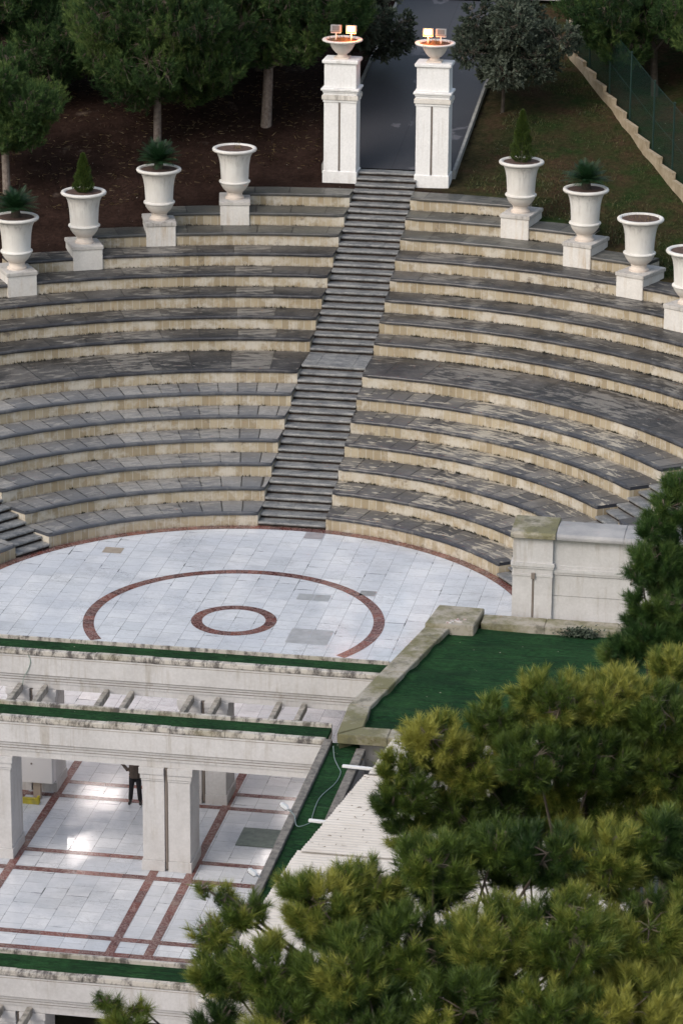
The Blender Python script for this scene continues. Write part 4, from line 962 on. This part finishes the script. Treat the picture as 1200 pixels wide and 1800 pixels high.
# foreground pines, fixed world positions (crowns 10 to 16 m above the slope below the theatre)
FG = {'a': ((12.56, -36.34, 1.76), [(10.31, -37.93, 12.45, 0.36), (10.23, -38.0, 11.95, 0.36), (10.43, -37.94, 11.42, 0.44), (12.35, -37.45, 13.44, 0.6), (11.59, -37.39, 13.06, 0.48), (13.2, -37.12, 13.34, 0.67), (13.93, -37.23, 13.27, 0.63), (10.79, -37.92, 12.87, 0.56), (11.32, -37.65, 12.45, 0.63), (12.25, -38.11, 12.81, 0.67), (13.07, -37.59, 12.66, 0.71), (13.92, -37.21, 12.4, 0.71), (10.49, -38.01, 12.11, 0.44), (11.09, -37.64, 11.65, 0.56), (13.97, -36.45, 13.65, 0.4), (11.86, -37.29, 11.65, 0.63), (12.73, -37.07, 11.54, 0.63), (13.63, -37.15, 11.47, 0.63), (14.44, -36.96, 12.86, 0.63), (14.57, -37.09, 11.79, 0.63), (13.01, -36.09, 12.39, 0.48), (12.46, -36.47, 12.81, 0.57), (11.69, -36.42, 12.42, 0.45), (13.33, -36.14, 12.7, 0.64), (14.07, -36.25, 12.63, 0.6), (10.86, -36.95, 12.22, 0.53), (11.41, -36.68, 11.79, 0.6), (12.35, -37.14, 12.15, 0.64), (13.19, -36.62, 12.0, 0.68), (14.07, -36.23, 11.74, 0.68), (11.17, -36.68, 10.97, 0.53), (11.96, -36.33, 10.97, 0.6), (12.85, -36.1, 10.86, 0.6), (13.77, -36.18, 10.79, 0.6), (14.6, -35.98, 12.21, 0.6), (14.74, -36.11, 11.12, 0.6), (13.14, -35.11, 11.73, 0.45)]), 'b': ((12.1, -46.11, 6), [(11.12, -46.63, 14.78, 0.29), (10.53, -46.77, 14.68, 0.26), (10.83, -46.97, 14.56, 0.54), (9.98, -46.96, 14.4, 0.32), (9.75, -46.94, 14.58, 0.14), (9.54, -47.05, 14.69, 0.1), (9.6, -47.02, 14.11, 0.29), (11.34, -46.54, 14.61, 0.45), (12.03, -46.43, 14.9, 0.54), (12.7, -46.16, 15.05, 0.45), (13.31, -46.35, 15.12, 0.51), (13.93, -46.15, 15.08, 0.54), (14.54, -45.9, 15.17, 0.51), (9.74, -47.39, 13.88, 0.38), (10.36, -47.56, 14.02, 0.51), (11.22, -47.68, 14.16, 0.64), (11.98, -47.28, 14.32, 0.64), (12.8, -47.28, 14.53, 0.64), (13.67, -47.13, 14.54, 0.7), (14.51, -46.68, 14.47, 0.64), (11.68, -48.17, 13.75, 0.7), (12.66, -48.05, 13.93, 0.7), (13.52, -47.91, 13.87, 0.7), (14.36, -47.56, 13.85, 0.7), (14.93, -46.94, 13.8, 0.57), (10.65, -48.08, 13.61, 0.57), (9.81, -47.75, 13.43, 0.32), (8.75, -47.68, 13.22, 0.32), (8.55, -47.63, 13.46, 0.16), (8.88, -47.51, 13.36, 0.14), (15.11, -46.24, 14.53, 0.57), (10.82, -46.02, 13.9, 0.52), (11.35, -45.59, 13.96, 0.42), (12.06, -45.47, 14.26, 0.52), (12.76, -45.19, 14.41, 0.42), (13.38, -45.38, 14.47, 0.49), (14.02, -45.17, 14.44, 0.52), (14.65, -44.93, 14.53, 0.49), (9.7, -46.45, 13.2, 0.36), (10.34, -46.62, 13.34, 0.49), (11.22, -46.73, 13.48, 0.61), (12.0, -46.33, 13.65, 0.61), (12.85, -46.32, 13.86, 0.61), (13.74, -46.16, 13.87, 0.67), (14.61, -45.71, 13.81, 0.61), (11.69, -47.22, 13.06, 0.67), (12.71, -47.09, 13.24, 0.67), (13.59, -46.96, 13.18, 0.67), (14.45, -46.6, 13.16, 0.67), (15.05, -45.98, 13.11, 0.55), (10.64, -47.14, 12.91, 0.55), (15.23, -45.26, 13.86, 0.55)]), 'c': ((13.58, -29.88, -3.09), [(13.27, -30.65, 13.75, 0.4), (13.06, -31.02, 13.1, 0.34), (13.19, -31.1, 12.18, 0.49), (12.89, -31.16, 11.84, 0.4), (13.42, -30.4, 12.86, 0.54), (13.5, -30.49, 14.42, 0.27), (13.48, -30.61, 14.08, 0.4), (13.27, -30.91, 13.31, 0.49), (13.77, -30.48, 13.39, 0.54), (13.21, -30.96, 12.56, 0.45), (13.75, -31.06, 12.64, 0.54), (13.47, -31.09, 12.05, 0.54), (13.84, -30.07, 14.21, 0.45), (14.05, -30.38, 12.9, 0.63), (14.13, -30.91, 11.94, 0.54), (12.79, -31.01, 11.69, 0.4), (13.6, -29.4, 12.23, 0.51), (13.95, -29.48, 12.77, 0.51), (13.93, -30.06, 12.0, 0.51), (13.64, -30.1, 11.4, 0.51), (14.24, -29.38, 12.27, 0.6), (14.32, -29.92, 11.29, 0.51)])}
near_tint = {'a': (.55, NEEDLE), 'b': (.52, NEEDLE), 'c': (.5, NEEDLE_D)}
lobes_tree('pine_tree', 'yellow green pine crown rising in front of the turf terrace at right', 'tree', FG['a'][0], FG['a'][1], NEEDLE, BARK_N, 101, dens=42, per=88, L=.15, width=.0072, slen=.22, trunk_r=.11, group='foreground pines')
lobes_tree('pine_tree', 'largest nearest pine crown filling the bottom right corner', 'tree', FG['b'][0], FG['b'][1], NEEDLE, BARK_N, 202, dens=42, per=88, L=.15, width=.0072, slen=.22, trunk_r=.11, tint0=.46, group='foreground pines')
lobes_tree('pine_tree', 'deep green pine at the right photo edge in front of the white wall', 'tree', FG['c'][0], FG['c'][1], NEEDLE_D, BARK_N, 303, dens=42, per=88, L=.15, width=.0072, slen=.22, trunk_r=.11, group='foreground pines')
# slope the foreground pines stand on
mb = MB(); n = 24
def near_h(y): return -9+min(15, max(0, (-22-y))*.75)
yv = [-22-3*i for i in range(n)]
for i in range(n-1):
    for j in range(20):
        x0, x1 = -60+6*j, -54+6*j; mb.quad([(x0,yv[i],near_h(yv[i])),(x0,yv[i+1],near_h(yv[i+1])),(x1,yv[i+1],near_h(yv[i+1])),(x1,yv[i],near_h(yv[i]))])
tag(mb.build('slope', SOIL), kind='structure')

def hill_tree(name, label, x, y, h, crown_c, crown_r, mat, bark, seed, group, dens=17, per=30, L=.16, width=.021, slen=.32, trunk_r=.14, tint0=.5, nl=22, sq=.8, up=.8):
    g = np.random.default_rng(seed); z = hill_h(x, y); c = np.array([x, y, z])+np.array(crown_c); lobes = []
    for i in range(nl):
        v = unit(g.normal(size=3)); rr = crown_r*(.62+.12*g.random()) if i > 3 else crown_r*.2*i/3
        lobes.append(tuple(c+v*rr*np.array([1,1,sq]))+(crown_r*(.30+.14*g.random()), .85))
    return lobes_tree(name, label, 'tree', (x, y, z-.1), lobes, mat, bark, seed, dens=dens, per=per, L=L, width=width, slen=slen, trunk_r=trunk_r, tint0=tint0, group=group, up=up)
G1 = 'trees on the hillside'
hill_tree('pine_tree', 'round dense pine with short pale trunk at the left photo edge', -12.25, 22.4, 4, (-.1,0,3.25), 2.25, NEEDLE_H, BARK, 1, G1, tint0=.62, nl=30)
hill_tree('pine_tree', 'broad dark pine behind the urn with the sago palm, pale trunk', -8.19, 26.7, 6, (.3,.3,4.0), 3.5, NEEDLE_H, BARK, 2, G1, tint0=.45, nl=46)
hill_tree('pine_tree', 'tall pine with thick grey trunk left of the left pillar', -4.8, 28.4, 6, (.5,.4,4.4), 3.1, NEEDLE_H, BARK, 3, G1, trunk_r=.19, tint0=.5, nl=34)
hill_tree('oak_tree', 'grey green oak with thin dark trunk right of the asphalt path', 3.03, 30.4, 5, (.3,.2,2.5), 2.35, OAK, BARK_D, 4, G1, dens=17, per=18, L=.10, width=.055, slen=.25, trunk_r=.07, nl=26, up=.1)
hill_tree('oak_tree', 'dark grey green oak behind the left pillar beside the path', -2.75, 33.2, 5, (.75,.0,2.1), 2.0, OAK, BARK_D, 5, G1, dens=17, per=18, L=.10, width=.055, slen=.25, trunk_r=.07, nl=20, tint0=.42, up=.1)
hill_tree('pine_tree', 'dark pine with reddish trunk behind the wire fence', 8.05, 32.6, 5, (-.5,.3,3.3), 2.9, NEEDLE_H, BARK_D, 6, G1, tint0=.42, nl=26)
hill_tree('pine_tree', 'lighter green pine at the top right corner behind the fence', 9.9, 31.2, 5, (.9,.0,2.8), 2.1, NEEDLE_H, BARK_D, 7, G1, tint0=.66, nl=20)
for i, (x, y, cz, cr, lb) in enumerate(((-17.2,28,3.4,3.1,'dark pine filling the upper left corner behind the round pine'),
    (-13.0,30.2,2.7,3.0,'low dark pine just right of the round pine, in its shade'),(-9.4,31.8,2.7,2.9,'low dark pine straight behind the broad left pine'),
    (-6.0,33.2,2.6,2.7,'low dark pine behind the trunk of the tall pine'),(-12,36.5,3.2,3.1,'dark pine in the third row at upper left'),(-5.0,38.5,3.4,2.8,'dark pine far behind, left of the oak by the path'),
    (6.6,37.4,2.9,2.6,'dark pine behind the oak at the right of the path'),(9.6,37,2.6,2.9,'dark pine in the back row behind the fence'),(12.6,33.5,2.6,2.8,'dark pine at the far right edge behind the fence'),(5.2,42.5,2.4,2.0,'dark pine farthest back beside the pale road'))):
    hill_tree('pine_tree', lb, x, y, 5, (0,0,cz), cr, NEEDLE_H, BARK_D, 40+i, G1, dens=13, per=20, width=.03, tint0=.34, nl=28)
# lawn blades and litter on the right slope
g = np.random.default_rng(77); n = 90000; a_ = R(1)*g.uniform(6, 62, n); rr_ = g.uniform(19, 42, n); X = XC+rr_*np.sin(a_); Y = YC+rr_*np.cos(a_)
keep = (X > 2.3) & (X < 12.5)
rbv = np.array([RAD(rb(math.degrees(q)))+.95 for q in a_]); keep &= rr_ > rbv+.3
fx = np.interp(Y, [q[1] for q in FL], [q[0] for q in FL]); keep &= X < fx-.15
patch = np.sin(X*1.9+Y*.7)+np.sin(Y*1.3-X)+g.normal(size=n)*.8; keep &= patch > -.6-.4*(30-Y)/6
X, Y = X[keep], Y[keep]; n = len(X)
bz = np.array([hill_h(x, y)+.05*math.sin(x*1.7+y*.9)+.04*math.sin(y*2.3-x)-.04 for x, y in zip(X, Y)])
d = unit(np.stack([g.normal(size=n)*.5, g.normal(size=n)*.5, np.ones(n)], 1))
o = tri_mesh('grass', leaf_tris(np.stack([X, Y, bz], 1), d, .06+.09*g.random(n), .03, g), GRASS, None, g.random(n)*.9)
o['kind'] = 'stuff'
g = np.random.default_rng(78); n = 3000; X = g.uniform(-16, -2.4, n); Y = g.uniform(21, 34, n); bz = np.array([hill_h(x, y)+.02+.05*math.sin(x*1.7+y*.9)+.04*math.sin(y*2.3-x) for x, y in zip(X, Y)])
rr_ = np.hypot(X-XC, Y-YC); kk = rr_ > np.array([RAD(rb(math.degrees(math.atan2(x, y))))+2.6 for x, y in zip(X, Y)]); X, Y, bz = X[kk], Y[kk], bz[kk]; n = len(X)
o = tri_mesh('pine_litter', leaf_tris(np.stack([X, Y, bz], 1), unit(g.normal(size=(n,3))*np.array([1,1,.25])), .12+.12*g.random(n), .03, g), DRY, None, g.random(n)*.15); o['kind'] = 'stuff'
bpy.context.view_layer.update()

**CHALLENGE**
Exactly the lines from the line containing "hill_tree('pine_tree', 'broad dark" to the line containing "hill_tree('oak_tree', 'grey green", both included, are to be set down; no other line belongs in the answer.

**SOLVED EXERCISE**
hill_tree('pine_tree', 'broad dark pine behind the urn with the sago palm, pale trunk', -8.19, 26.7, 6, (.3,.3,4.0), 3.5, NEEDLE_H, BARK, 2, G1, tint0=.45, nl=46)
hill_tree('pine_tree', 'tall pine with thick grey trunk left of the left pillar', -4.8, 28.4, 6, (.5,.4,4.4), 3.1, NEEDLE_H, BARK, 3, G1, trunk_r=.19, tint0=.5, nl=34)
hill_tree('oak_tree', 'grey green oak with thin dark trunk right of the asphalt path', 3.03, 30.4, 5, (.3,.2,2.5), 2.35, OAK, BARK_D, 4, G1, dens=17, per=18, L=.10, width=.055, slen=.25, trunk_r=.07, nl=26, up=.1)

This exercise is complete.